Comment: Conant is using the "they'll say anything" caricature, while Haley is using violent rhetoric.

***
"He has a very, very highly developed lizard brain. … He has a feral intelligence. He reminds me of the Emperor Caligula who got his greatest pleasure from destroying his opponents and humiliating them, and he is brilliant at that. But he doesn't know anything about policy".
-- Pundit Joe Klein, February 18, 2016, referring to Republican presidential contender Donald Trump.

Comment: Klein is demonizing and dehumanizing Trump. Also, does Trump literally know nothing about policy?

***
“We ran a hard campaign against each other. He said things that hurt my feelings, I said things that hurt his feelings. It was tough! But he won and I lost. And I said, ‘I want to do everything I can to get you elected,’ and I did. I did everything I could think of to do.”
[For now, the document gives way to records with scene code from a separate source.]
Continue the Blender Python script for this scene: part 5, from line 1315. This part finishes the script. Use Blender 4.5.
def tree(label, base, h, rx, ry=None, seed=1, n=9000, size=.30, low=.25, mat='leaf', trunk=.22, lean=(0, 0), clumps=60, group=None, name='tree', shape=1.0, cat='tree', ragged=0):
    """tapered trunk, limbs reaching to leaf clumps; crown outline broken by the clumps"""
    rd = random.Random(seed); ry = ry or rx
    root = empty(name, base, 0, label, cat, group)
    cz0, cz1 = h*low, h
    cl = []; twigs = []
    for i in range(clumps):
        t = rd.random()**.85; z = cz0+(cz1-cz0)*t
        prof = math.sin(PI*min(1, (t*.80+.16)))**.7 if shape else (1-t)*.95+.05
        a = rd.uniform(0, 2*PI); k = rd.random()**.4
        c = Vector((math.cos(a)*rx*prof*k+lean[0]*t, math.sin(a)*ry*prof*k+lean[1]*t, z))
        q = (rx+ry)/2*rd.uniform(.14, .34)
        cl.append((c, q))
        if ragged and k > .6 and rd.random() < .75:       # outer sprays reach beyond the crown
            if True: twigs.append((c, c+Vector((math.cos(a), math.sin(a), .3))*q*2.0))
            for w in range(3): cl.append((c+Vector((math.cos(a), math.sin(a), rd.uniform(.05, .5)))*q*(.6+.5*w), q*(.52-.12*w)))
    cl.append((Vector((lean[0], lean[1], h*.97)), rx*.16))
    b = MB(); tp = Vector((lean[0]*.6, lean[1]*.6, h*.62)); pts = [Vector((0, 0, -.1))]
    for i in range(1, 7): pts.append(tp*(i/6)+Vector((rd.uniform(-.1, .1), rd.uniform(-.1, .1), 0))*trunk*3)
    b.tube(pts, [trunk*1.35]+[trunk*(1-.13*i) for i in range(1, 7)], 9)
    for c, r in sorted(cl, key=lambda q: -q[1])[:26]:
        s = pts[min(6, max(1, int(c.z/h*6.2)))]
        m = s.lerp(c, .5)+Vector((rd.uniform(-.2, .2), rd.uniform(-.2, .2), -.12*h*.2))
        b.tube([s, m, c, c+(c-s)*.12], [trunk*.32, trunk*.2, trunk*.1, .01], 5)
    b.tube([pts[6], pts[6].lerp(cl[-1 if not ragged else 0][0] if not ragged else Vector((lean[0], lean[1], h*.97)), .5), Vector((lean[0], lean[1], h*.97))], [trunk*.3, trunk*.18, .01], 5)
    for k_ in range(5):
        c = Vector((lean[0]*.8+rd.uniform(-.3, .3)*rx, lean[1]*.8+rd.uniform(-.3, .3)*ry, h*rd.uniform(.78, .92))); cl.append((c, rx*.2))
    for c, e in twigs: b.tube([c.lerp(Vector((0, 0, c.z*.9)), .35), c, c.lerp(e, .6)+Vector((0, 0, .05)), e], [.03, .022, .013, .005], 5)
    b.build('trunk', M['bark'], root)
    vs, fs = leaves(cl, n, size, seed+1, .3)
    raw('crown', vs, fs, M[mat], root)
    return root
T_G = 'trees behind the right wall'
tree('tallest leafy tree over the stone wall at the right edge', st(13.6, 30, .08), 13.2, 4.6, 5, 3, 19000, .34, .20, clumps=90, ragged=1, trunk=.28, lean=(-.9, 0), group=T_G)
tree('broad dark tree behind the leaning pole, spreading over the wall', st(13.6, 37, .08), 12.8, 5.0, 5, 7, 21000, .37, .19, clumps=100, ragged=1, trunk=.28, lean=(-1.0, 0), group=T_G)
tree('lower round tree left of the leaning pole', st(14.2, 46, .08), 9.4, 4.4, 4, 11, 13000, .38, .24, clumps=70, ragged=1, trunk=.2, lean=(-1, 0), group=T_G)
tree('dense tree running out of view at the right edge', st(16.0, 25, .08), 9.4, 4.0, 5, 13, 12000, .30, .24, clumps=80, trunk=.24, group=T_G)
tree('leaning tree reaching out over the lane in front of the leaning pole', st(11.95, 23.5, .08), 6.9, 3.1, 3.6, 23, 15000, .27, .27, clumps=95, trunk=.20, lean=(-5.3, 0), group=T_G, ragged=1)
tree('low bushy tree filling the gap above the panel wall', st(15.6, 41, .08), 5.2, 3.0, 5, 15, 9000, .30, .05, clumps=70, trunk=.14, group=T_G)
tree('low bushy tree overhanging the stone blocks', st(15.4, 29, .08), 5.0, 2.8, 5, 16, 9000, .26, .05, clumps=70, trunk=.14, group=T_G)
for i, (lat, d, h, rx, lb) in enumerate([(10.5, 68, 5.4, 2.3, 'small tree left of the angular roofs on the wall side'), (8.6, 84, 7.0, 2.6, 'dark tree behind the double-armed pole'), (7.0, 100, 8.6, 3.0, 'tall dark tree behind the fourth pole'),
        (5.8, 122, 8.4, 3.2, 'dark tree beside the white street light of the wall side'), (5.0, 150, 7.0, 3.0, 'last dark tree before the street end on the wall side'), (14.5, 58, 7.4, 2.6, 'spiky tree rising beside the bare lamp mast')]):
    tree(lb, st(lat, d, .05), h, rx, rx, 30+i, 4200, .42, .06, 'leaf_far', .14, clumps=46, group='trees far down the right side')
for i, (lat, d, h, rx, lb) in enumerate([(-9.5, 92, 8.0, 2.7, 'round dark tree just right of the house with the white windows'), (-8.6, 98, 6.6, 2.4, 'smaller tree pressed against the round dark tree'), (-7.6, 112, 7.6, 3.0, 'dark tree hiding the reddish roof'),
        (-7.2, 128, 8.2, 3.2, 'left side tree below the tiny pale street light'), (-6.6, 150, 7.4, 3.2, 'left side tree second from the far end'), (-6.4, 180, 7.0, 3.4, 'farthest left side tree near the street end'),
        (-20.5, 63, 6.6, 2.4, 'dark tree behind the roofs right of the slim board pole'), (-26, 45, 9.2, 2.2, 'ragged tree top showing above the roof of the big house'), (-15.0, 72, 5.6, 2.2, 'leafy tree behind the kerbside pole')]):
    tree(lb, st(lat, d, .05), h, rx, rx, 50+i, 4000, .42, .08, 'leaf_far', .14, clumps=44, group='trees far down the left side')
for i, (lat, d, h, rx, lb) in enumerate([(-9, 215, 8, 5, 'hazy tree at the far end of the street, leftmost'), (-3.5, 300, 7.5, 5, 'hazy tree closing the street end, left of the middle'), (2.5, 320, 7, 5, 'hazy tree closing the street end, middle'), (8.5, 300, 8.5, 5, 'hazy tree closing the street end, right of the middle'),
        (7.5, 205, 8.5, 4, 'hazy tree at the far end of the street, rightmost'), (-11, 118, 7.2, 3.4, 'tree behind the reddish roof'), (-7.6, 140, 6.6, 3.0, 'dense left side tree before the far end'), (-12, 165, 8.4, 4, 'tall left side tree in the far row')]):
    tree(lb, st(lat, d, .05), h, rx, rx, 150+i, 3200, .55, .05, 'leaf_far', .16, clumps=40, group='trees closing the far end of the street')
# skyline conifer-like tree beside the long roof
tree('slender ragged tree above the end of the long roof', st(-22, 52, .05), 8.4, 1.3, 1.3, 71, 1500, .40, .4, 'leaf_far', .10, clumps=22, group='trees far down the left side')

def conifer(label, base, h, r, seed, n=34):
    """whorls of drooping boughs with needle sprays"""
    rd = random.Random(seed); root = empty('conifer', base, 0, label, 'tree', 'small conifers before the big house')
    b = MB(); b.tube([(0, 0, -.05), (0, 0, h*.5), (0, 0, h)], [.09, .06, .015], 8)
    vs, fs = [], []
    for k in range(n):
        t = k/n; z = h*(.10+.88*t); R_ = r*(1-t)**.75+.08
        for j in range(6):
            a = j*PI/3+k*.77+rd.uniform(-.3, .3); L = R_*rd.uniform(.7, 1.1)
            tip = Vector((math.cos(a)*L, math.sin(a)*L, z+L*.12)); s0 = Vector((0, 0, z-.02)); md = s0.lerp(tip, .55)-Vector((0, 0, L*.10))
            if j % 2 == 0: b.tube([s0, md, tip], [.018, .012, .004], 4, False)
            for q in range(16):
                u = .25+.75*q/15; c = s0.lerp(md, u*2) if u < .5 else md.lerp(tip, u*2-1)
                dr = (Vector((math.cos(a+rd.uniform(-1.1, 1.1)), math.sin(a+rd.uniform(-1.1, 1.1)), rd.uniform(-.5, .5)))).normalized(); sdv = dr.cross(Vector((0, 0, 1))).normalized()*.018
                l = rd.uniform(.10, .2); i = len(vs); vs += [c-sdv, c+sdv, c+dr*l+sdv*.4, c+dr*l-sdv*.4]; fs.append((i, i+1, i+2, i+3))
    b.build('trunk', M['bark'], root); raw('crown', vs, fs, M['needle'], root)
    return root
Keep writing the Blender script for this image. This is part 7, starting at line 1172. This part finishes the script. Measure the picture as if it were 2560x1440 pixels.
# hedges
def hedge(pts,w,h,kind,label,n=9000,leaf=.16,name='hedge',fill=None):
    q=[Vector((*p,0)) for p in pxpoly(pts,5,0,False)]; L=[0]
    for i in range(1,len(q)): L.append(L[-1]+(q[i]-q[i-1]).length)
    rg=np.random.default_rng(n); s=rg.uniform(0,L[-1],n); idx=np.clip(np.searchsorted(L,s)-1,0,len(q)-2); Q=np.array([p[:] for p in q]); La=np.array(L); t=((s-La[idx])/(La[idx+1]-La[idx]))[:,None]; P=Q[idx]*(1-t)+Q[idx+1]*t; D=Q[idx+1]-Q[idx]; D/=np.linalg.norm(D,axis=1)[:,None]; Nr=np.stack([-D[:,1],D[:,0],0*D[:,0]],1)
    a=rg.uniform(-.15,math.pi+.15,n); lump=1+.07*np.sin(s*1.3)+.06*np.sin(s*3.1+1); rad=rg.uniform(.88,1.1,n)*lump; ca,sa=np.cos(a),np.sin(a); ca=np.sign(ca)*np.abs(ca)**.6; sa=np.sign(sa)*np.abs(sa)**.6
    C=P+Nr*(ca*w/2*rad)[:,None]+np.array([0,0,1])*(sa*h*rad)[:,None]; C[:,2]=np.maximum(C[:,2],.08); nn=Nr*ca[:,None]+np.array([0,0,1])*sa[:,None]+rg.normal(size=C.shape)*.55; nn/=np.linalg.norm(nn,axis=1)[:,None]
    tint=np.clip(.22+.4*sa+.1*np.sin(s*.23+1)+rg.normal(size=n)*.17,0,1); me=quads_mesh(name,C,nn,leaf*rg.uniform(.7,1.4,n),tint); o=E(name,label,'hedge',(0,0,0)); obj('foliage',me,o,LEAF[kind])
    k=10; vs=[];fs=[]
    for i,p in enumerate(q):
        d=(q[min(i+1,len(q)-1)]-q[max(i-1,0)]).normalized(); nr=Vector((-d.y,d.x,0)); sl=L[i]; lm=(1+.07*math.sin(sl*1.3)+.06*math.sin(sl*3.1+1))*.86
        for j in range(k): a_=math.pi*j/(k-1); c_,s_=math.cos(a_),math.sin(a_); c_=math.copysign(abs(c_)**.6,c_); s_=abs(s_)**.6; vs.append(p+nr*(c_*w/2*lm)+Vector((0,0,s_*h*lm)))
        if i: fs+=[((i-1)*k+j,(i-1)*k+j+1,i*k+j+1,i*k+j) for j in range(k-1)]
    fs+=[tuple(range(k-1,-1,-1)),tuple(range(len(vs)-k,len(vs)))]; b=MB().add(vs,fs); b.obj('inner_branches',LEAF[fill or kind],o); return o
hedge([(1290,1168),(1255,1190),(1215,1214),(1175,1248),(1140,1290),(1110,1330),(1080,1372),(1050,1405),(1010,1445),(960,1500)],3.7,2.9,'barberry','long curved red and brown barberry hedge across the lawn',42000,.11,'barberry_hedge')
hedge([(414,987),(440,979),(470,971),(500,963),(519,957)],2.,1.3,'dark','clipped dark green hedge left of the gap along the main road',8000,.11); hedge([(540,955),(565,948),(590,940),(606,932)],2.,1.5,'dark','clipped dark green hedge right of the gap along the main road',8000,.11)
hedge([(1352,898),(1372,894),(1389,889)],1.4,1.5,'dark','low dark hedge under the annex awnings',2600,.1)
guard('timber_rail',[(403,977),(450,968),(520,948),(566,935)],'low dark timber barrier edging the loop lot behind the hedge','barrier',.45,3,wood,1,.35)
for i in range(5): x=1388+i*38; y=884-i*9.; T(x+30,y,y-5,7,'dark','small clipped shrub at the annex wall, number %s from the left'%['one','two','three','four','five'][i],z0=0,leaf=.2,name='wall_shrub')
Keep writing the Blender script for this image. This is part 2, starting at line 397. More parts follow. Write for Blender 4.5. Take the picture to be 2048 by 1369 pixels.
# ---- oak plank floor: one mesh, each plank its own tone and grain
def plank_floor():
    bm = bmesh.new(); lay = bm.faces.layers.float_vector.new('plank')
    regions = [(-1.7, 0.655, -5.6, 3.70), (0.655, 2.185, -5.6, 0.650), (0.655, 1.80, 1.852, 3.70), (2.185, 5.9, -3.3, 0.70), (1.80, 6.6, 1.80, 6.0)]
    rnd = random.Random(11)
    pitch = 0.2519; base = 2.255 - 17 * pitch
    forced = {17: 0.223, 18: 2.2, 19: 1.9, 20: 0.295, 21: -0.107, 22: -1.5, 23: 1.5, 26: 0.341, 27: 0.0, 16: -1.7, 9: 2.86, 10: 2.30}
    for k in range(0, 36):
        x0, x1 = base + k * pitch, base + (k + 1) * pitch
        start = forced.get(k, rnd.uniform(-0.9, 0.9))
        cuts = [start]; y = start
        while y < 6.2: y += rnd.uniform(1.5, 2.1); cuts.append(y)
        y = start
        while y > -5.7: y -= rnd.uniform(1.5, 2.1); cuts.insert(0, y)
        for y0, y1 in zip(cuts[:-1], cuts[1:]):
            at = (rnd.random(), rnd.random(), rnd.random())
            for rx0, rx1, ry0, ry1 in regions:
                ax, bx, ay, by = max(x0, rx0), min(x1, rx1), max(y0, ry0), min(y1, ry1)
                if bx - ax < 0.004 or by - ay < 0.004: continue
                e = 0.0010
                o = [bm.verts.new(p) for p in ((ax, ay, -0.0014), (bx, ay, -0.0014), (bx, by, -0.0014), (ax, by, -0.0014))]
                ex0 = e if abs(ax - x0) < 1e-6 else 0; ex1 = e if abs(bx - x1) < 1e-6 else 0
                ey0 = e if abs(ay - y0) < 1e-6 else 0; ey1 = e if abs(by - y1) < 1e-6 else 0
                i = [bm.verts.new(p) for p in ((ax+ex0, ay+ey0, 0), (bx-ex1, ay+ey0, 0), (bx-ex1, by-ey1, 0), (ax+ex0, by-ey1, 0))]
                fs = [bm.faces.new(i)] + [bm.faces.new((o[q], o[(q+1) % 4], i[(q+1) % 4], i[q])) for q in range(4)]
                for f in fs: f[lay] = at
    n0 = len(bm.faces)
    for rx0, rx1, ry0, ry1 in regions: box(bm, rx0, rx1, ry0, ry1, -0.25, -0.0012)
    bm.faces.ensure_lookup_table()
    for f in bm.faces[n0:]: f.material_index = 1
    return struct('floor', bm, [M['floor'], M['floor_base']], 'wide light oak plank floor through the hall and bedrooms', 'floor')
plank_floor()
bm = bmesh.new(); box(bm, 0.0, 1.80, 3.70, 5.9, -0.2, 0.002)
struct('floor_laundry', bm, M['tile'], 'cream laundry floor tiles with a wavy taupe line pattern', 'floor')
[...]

One woman, perhaps a decade younger than Hillary, with a thick Midwestern accent, stood up to speak her piece: “I want to say that when I listen to you, I feel that the political discourse is taken back to sanity.” Knowing laughter rippled through the crowd. “I really feel like with the Republicans . . . that there’s almost a collusion to all say things that aren’t . . . sane. So I want to really say thank you to you because you’re pleasant, you’re joyous, you’re happy. And your running for president is, I think, fundamentally an act of generosity.”
-- From a February 17, 2016, story in Vogue Magazine by Jonathan Van Meter covering Democratic presidential contender former Secretary of State Hillary Clinton, her campaign in 2016, and referring back to her contest with Sen. Barack Obama (D-IL) in 2008, who won the Democratic presidential nomination.

Comment: Is Clinton indulging in the "they'll say anything" caricature with respect to herself? Also, the woman speaking to Clinton is deriding Republicans as not being sane.

***
"But I want to mention one more critical area: Protecting that most fundamental of rights—the right to vote. Across our country, Republican governors and legislatures are erecting one barrier after another that make it harder for black people to vote. It’s a blast from the Jim Crow past, and we need to call it for what it is. And in the past few days the stakes got even higher. Justice Scalia’s passing means the court hangs in the balance. Now the Republicans say they’ll reject anyone President Obama nominates, no matter how qualified. Some are even saying he doesn’t have the right to nominate anyone, as if somehow he’s not the real president. That’s in keeping with what we’ve heard all along, isn’t it? Many Republicans talk in coded, racial language about takers and losers. They demonize President Obama and encourage the ugliest impulses of the paranoid fringe. This kind of hatred and bigotry has no place in our politics—or our country."
-- Democratic presidential contender former Secretary of State Hillary Clinton, February 16, 2016.

Comment: Clinton is demonizing Republicans, calling them bigots. Clinton is also accusing Republicans of using "code words". Would it be appropriate for Republicans to say, "Clinton's rhetoric is code for Marxism and communism, we need to call it for what it is"?

***
"This is a kind of court unpacking. And it`s not just, you know, holding the president and his nominees hostage. It`s holding the country and its highest court hostage."
-- Legal scholar Laurence Tribe, February 15, 2016, referring to Republican resistance to President Barack Obama nominating a successor to replace Supreme Court Justice Antonin Scalia.

Comment: This is "hostage-taking" rhetoric.

***
"He is a liar, he is a hypocrite, and he hates America."
-- Pundit Mark Levin, February 15, 2016, referring to Sen. Chuck Schumer (D-NY).

Comment: In addition to calling him a liar and a hypocrite, Levin is demonizing Schumer as hating his country.

***
"The devil is back in Hell! Yay!"
-- Editor Charles Manning, February 13, 2016, in a tweet (later deleted) responding to the death of Supreme Court Justice Antonin Scalia.

Comment: This is a clear case of demonizing.